Alice Bacon (アリス・ベーコン)
Alice Mabel Bacon (1858 - May 1, 1918) was an American female educator. Her father was Leonard Bacon, a clergyman of New Haven, Connecticut, and her mother was Catharine. Catharine was the second wife and Alice was the youngest daughter among their fourteen children.
Her father Leonard served as not only a clergyman but also a teacher at the divinity school of Yale University, and during the Civil War he took the initiative in supporting the campaign against slavery, therefore he was highly respected in the local. It is said that they were in poverty, because they had a lot of children. It is said that because they needed the large amount of the reward from the Japanese Government, they accepted boarding Sutematsu YAMAKAWA, a female student from Japan at the request of Arinori MORI who had been looking for a boarding house for her. However, the Bacons treated Sutematsu as if she was their own daughter, and Sutematsu became familiar like sisters particularly with Alice the almost same age as her.
Although Alice graduated from a local school, Hillhouse High School, she gave up going to college due to their financial situation. However, in 1881, she passed the certificate exam for the bachelor degree of Harvard University; and in 1883, she became a regular teacher of Hampton Institute. In 1884, she was invited to Japan by Sutematsu OYAMA and Umeko TSUDA as an English teacher at Kazoku Jogakko (Peeresses' School, present Gakushuin School). In 1894, She compiled her letters she had written during staying in Japan for one year and published the book titled "A Japanese Interior" (Japanese title was "Kazoku-jogakko-kyoshi ga mita Meiji Nihon no Uchigawa" [A Interior of Japan of the Meiji period that a teacher of Kazoku Jogakko had seen]); and it produced a sensation. After returning to America, she became principal of Hampton Institute, however, in April of 1900 she was once again invited to Japan by Sutematsu OYAMA and Umeko TSUDA, and served Tokyo Joshi Shihan-gakko (Tokyo Teacher's School for Women) and Joshi Eigaku Juku (Women's English School, present Tsudajuku Collage) as an English teacher until her term of office expired and she left Japan in April of 1902. Especially at Joshi Eigaku Juku, she rendered many services as she had worked without salary and even paid the rents for the head of the school, Umeko.

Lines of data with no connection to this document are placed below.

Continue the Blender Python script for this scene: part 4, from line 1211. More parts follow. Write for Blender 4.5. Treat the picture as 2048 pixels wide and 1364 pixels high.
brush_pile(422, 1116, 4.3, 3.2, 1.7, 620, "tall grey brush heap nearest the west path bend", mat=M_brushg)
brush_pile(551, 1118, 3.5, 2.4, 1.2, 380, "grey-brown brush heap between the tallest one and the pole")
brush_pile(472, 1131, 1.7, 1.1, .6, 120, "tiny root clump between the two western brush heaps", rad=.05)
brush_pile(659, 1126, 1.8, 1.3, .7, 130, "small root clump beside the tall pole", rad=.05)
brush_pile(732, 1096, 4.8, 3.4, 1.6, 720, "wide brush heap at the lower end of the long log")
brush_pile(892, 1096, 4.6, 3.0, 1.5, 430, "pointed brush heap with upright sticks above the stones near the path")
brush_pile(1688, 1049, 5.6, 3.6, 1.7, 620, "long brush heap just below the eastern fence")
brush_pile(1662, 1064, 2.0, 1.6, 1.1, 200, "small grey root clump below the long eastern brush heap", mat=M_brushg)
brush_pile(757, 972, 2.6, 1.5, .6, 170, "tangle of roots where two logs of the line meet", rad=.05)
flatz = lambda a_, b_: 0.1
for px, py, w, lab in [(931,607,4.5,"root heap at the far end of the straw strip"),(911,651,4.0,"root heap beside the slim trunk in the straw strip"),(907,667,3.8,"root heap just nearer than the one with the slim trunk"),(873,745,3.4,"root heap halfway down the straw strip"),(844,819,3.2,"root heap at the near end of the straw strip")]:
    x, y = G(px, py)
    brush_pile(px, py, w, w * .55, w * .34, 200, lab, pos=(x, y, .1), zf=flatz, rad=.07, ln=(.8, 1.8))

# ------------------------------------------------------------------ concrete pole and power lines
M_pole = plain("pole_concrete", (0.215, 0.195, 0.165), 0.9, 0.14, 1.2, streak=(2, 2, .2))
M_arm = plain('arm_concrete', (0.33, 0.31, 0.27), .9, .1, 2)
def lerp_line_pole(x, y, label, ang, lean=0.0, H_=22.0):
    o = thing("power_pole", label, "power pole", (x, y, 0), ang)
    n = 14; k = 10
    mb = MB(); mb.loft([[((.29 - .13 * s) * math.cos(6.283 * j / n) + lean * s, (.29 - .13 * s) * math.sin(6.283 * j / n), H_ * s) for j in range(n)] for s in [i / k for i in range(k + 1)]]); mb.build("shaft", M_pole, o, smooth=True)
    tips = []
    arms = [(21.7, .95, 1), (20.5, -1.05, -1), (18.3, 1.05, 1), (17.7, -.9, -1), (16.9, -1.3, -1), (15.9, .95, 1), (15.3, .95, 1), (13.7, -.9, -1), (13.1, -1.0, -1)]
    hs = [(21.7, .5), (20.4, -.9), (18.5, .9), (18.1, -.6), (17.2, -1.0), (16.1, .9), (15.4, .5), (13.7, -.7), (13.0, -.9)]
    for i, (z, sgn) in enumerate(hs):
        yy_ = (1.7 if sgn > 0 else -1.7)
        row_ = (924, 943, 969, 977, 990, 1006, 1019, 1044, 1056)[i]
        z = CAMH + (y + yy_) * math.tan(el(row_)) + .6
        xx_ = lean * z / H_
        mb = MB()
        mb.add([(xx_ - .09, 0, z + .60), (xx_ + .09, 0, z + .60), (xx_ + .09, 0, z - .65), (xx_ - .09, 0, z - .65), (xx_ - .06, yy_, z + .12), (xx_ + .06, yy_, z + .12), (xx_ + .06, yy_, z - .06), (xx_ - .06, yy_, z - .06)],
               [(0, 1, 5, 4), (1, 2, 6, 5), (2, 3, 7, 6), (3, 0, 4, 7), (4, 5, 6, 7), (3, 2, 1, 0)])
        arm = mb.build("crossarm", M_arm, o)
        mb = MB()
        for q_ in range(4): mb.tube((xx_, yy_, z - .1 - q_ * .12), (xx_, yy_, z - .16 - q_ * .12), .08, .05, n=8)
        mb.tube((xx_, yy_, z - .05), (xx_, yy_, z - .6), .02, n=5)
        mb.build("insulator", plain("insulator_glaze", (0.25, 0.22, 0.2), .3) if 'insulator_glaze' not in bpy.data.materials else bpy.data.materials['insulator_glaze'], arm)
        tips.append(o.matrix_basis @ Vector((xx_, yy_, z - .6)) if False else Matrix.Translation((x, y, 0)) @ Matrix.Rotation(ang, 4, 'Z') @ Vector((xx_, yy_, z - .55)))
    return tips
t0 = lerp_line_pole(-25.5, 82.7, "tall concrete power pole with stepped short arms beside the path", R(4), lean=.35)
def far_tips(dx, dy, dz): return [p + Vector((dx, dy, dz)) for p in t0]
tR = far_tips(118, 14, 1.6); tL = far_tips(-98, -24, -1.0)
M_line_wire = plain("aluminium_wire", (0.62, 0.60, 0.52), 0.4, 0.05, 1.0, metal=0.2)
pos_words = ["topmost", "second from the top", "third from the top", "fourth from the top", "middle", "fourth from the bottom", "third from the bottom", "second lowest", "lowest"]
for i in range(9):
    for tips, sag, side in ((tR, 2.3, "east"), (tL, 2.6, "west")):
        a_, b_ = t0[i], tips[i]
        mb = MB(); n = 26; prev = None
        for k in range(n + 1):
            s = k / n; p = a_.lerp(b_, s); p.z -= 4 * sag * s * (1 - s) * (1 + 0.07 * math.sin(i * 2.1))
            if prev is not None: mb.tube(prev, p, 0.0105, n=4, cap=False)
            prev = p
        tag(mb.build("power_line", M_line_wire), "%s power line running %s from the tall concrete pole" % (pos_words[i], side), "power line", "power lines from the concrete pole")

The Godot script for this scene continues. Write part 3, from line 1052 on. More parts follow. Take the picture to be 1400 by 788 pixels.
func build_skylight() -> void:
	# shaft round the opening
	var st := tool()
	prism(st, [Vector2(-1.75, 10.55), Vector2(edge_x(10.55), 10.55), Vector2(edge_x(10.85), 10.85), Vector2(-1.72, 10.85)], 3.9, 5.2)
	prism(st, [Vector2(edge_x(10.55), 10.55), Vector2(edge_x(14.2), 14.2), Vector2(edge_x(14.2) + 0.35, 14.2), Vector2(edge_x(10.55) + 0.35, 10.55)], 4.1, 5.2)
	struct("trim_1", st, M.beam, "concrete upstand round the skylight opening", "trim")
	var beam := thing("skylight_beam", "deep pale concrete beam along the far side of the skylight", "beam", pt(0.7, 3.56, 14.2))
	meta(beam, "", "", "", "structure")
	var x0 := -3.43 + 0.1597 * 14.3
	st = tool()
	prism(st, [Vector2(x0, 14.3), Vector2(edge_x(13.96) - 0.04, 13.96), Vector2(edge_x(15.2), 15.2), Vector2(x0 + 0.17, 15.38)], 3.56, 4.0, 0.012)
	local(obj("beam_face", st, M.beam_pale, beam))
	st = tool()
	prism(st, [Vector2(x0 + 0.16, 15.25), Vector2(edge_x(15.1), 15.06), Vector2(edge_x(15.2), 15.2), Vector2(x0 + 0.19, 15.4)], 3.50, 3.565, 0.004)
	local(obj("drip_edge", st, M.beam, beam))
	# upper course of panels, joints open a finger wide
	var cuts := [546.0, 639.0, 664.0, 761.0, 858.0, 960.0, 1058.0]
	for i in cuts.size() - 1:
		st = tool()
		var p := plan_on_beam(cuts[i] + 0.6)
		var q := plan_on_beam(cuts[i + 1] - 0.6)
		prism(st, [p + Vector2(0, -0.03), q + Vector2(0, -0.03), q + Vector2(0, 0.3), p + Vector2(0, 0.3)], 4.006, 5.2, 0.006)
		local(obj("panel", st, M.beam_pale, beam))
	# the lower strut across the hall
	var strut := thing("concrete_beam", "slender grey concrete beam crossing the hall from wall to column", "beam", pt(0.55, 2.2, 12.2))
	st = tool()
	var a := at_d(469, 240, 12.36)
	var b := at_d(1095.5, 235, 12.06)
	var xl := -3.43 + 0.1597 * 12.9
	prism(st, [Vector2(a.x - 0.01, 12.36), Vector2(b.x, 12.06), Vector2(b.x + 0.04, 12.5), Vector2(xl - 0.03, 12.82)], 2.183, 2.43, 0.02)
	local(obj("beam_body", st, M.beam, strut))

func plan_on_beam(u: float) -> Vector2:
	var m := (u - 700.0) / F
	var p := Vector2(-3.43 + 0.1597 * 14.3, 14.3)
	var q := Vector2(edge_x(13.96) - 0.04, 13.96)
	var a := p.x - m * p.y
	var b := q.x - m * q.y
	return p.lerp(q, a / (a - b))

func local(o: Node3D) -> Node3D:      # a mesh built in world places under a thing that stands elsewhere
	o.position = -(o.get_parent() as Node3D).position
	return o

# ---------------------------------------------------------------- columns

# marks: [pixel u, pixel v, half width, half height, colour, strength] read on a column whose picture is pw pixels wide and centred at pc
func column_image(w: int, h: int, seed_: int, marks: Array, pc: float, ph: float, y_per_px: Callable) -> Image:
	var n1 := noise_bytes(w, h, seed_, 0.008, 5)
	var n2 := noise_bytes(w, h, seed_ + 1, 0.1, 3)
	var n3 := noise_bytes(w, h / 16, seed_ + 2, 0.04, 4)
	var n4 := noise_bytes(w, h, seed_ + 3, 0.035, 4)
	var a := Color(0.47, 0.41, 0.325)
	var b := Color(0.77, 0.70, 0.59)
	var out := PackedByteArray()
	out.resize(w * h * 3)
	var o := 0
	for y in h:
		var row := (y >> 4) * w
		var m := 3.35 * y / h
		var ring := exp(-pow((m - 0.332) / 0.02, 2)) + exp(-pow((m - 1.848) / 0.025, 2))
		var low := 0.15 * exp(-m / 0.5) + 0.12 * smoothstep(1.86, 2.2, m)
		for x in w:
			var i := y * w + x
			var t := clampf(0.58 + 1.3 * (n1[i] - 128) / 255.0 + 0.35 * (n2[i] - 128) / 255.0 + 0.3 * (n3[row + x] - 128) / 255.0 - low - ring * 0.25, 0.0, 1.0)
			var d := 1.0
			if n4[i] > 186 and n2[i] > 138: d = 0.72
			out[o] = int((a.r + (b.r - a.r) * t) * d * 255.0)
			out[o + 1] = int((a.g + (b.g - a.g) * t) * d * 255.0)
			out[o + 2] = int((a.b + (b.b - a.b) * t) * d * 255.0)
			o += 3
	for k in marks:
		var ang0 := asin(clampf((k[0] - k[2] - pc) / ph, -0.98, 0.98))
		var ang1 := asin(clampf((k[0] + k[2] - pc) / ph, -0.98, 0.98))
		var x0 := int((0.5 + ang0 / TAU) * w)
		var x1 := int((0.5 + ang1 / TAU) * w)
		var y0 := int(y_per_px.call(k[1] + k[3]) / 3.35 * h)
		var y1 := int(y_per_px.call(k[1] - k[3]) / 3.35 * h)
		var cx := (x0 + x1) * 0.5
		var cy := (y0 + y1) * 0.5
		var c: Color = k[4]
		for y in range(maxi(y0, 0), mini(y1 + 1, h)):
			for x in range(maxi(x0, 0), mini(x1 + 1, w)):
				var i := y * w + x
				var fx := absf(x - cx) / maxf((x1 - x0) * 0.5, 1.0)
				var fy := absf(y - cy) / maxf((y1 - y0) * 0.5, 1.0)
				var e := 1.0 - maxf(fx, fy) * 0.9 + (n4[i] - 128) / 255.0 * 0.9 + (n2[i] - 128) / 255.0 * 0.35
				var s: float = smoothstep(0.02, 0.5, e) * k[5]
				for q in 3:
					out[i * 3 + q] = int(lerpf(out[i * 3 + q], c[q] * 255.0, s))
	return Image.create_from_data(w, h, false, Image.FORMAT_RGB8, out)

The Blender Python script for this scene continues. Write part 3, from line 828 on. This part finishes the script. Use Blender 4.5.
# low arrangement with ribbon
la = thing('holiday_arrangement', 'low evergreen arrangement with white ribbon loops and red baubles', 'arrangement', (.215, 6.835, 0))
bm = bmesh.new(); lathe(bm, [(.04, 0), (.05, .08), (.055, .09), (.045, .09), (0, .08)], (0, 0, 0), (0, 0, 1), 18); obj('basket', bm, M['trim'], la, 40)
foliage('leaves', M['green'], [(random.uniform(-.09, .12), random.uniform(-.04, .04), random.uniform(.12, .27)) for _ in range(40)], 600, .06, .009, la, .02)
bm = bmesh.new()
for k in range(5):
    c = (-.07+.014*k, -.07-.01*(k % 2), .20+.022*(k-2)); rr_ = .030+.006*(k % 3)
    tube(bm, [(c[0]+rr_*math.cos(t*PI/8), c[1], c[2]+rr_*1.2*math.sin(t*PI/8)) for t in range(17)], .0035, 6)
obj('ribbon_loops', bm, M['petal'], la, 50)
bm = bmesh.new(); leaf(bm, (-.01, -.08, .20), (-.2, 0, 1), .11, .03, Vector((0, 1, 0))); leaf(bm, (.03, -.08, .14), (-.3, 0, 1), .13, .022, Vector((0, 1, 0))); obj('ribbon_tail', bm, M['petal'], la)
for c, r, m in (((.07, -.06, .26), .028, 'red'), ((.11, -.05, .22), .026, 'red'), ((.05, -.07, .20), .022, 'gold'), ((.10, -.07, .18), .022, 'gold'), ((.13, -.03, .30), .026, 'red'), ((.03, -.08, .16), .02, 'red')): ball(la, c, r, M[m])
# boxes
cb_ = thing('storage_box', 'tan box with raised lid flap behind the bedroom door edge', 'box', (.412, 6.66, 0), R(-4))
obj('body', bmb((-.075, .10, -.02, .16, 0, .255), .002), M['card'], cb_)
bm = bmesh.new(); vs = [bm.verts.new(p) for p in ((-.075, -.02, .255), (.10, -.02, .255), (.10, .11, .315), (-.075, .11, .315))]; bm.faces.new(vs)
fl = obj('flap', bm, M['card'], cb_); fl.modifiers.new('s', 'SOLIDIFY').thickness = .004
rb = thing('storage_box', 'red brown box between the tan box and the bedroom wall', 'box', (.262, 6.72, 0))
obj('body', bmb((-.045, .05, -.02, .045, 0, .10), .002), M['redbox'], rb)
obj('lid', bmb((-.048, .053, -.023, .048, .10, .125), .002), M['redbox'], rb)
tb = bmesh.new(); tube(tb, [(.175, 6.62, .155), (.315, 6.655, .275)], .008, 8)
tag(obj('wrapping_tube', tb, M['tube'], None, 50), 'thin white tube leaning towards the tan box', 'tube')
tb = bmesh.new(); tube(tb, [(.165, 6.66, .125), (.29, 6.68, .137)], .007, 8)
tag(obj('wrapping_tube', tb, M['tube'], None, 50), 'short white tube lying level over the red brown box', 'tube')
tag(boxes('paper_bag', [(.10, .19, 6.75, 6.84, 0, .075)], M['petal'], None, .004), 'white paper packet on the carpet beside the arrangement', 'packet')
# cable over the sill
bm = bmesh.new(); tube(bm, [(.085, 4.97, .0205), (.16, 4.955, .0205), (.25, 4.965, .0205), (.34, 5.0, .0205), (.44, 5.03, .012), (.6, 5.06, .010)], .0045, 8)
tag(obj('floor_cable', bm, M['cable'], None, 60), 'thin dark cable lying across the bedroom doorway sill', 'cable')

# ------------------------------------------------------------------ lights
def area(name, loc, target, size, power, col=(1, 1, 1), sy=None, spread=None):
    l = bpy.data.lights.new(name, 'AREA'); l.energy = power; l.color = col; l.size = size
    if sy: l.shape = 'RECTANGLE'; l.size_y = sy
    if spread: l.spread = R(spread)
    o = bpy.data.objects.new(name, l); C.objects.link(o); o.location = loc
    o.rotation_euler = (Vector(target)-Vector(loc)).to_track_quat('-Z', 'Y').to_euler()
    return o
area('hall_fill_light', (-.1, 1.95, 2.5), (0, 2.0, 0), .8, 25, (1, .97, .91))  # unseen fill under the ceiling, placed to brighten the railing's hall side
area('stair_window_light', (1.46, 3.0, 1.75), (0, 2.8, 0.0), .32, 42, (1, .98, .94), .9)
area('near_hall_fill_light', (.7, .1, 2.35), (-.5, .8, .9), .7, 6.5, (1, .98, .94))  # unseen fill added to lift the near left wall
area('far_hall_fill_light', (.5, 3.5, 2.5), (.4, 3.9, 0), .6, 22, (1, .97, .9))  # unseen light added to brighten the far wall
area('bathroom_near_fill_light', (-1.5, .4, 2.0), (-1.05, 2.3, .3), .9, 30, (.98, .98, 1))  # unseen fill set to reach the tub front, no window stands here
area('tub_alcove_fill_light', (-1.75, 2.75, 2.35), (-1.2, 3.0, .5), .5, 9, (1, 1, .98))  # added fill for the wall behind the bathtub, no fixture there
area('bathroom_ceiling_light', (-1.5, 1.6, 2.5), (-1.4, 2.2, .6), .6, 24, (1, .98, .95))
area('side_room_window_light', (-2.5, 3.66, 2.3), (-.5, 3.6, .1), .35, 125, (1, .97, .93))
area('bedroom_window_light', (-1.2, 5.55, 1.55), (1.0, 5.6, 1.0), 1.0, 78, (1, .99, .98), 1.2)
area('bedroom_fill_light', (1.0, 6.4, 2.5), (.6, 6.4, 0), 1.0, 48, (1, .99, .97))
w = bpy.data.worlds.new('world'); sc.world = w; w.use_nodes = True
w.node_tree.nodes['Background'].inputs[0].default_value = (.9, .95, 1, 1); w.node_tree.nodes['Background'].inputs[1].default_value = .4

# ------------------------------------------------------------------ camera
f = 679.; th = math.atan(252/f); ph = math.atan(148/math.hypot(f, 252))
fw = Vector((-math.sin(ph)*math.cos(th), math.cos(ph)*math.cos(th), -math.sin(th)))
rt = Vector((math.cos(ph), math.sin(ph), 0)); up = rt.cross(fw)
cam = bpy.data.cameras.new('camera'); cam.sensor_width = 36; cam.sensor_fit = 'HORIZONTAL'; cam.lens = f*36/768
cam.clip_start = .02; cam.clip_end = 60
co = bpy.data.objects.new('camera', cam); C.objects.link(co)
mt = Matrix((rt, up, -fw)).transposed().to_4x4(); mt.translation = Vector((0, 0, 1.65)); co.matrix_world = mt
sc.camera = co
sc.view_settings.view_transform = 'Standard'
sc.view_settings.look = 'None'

After returning to America, she kept devoting herself to education and she remained single all her life. However, she adopted two Japanese girls, Mitsuko WATANABE and Makiko HITOTSUYANAGI. Although Makiko HITOTSUYANAGI had been expected to become a teacher of Joshi Eigaku Juku, she married William Merrell Vories after she had returned to Japan.
Her books "A Japanese Interior" mentioned above and "Japanese Girls and Women" (Japanese title was "Meiji Nihon no Onna-tachi" [Japanese Girls and Women of the Meiji Period]) written before "A Japanese Interior" are important historical materials that describe Japanese women of the Meiji period without prejudice; and Ruth Benedict referred to it to write "The Chrysanthemum and the Sword." In that connection, in the preface of "Japanese Girls and Women," she had written this sentence ‛to my lifelong friend, Sutematsu Oyama' and she had been exchanging letters with Sutematsu until just before she died.